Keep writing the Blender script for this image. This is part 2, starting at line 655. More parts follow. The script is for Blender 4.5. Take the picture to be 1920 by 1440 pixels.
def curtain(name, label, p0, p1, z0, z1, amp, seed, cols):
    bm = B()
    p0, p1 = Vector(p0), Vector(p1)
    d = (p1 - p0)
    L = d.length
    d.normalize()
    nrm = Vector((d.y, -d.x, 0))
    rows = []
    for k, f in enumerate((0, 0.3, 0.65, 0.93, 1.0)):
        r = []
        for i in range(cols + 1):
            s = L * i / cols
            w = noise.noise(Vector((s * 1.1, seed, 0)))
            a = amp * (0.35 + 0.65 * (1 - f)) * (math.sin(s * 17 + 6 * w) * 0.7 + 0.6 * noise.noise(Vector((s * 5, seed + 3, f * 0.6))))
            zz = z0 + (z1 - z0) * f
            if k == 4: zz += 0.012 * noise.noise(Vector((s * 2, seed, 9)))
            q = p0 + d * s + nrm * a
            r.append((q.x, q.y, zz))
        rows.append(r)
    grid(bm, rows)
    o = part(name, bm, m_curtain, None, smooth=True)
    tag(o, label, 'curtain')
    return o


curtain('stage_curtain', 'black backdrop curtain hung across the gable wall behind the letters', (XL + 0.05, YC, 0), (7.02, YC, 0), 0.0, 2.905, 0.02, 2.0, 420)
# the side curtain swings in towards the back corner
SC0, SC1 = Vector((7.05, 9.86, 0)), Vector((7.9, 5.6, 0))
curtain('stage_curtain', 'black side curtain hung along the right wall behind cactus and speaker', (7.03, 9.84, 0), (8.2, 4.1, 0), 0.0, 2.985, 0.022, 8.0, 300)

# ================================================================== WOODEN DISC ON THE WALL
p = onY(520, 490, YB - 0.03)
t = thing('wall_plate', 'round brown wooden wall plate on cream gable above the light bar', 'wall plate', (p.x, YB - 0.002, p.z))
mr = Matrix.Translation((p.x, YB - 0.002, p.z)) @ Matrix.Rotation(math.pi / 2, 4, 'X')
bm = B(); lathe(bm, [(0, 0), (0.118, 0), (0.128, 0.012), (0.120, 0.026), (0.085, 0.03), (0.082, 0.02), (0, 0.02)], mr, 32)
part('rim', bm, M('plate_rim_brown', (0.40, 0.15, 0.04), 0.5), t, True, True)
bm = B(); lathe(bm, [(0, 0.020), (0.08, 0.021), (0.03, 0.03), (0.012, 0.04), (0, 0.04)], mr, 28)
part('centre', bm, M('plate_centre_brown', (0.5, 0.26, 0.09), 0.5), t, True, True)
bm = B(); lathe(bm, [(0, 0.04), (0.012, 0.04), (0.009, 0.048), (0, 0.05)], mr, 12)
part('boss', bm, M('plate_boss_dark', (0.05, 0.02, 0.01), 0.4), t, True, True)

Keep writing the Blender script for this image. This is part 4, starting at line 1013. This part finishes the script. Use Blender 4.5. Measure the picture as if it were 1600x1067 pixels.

________________________

| REQUIRED TASK |
Type the material above out again, exactly.

| WRITTEN RESPONSE |
Keep writing the Blender script for this image. This is part 2, starting at line 655. More parts follow. The script is for Blender 4.5. Take the picture to be 1920 by 1440 pixels.
def curtain(name, label, p0, p1, z0, z1, amp, seed, cols):
    bm = B()
    p0, p1 = Vector(p0), Vector(p1)
    d = (p1 - p0)
    L = d.length
    d.normalize()
    nrm = Vector((d.y, -d.x, 0))
    rows = []
    for k, f in enumerate((0, 0.3, 0.65, 0.93, 1.0)):
        r = []
        for i in range(cols + 1):
            s = L * i / cols
            w = noise.noise(Vector((s * 1.1, seed, 0)))
            a = amp * (0.35 + 0.65 * (1 - f)) * (math.sin(s * 17 + 6 * w) * 0.7 + 0.6 * noise.noise(Vector((s * 5, seed + 3, f * 0.6))))
            zz = z0 + (z1 - z0) * f
            if k == 4: zz += 0.012 * noise.noise(Vector((s * 2, seed, 9)))
            q = p0 + d * s + nrm * a
            r.append((q.x, q.y, zz))
        rows.append(r)
    grid(bm, rows)
    o = part(name, bm, m_curtain, None, smooth=True)
    tag(o, label, 'curtain')
    return o


curtain('stage_curtain', 'black backdrop curtain hung across the gable wall behind the letters', (XL + 0.05, YC, 0), (7.02, YC, 0), 0.0, 2.905, 0.02, 2.0, 420)
# the side curtain swings in towards the back corner
SC0, SC1 = Vector((7.05, 9.86, 0)), Vector((7.9, 5.6, 0))
curtain('stage_curtain', 'black side curtain hung along the right wall behind cactus and speaker', (7.03, 9.84, 0), (8.2, 4.1, 0), 0.0, 2.985, 0.022, 8.0, 300)

# ================================================================== WOODEN DISC ON THE WALL
p = onY(520, 490, YB - 0.03)
t = thing('wall_plate', 'round brown wooden wall plate on cream gable above the light bar', 'wall plate', (p.x, YB - 0.002, p.z))
mr = Matrix.Translation((p.x, YB - 0.002, p.z)) @ Matrix.Rotation(math.pi / 2, 4, 'X')
bm = B(); lathe(bm, [(0, 0), (0.118, 0), (0.128, 0.012), (0.120, 0.026), (0.085, 0.03), (0.082, 0.02), (0, 0.02)], mr, 32)
part('rim', bm, M('plate_rim_brown', (0.40, 0.15, 0.04), 0.5), t, True, True)
bm = B(); lathe(bm, [(0, 0.020), (0.08, 0.021), (0.03, 0.03), (0.012, 0.04), (0, 0.04)], mr, 28)
part('centre', bm, M('plate_centre_brown', (0.5, 0.26, 0.09), 0.5), t, True, True)
bm = B(); lathe(bm, [(0, 0.04), (0.012, 0.04), (0.009, 0.048), (0, 0.05)], mr, 12)
part('boss', bm, M('plate_boss_dark', (0.05, 0.02, 0.01), 0.4), t, True, True)

Keep writing the Blender script for this image. This is part 4, starting at line 1013. This part finishes the script. Use Blender 4.5. Measure the picture as if it were 1600x1067 pixels.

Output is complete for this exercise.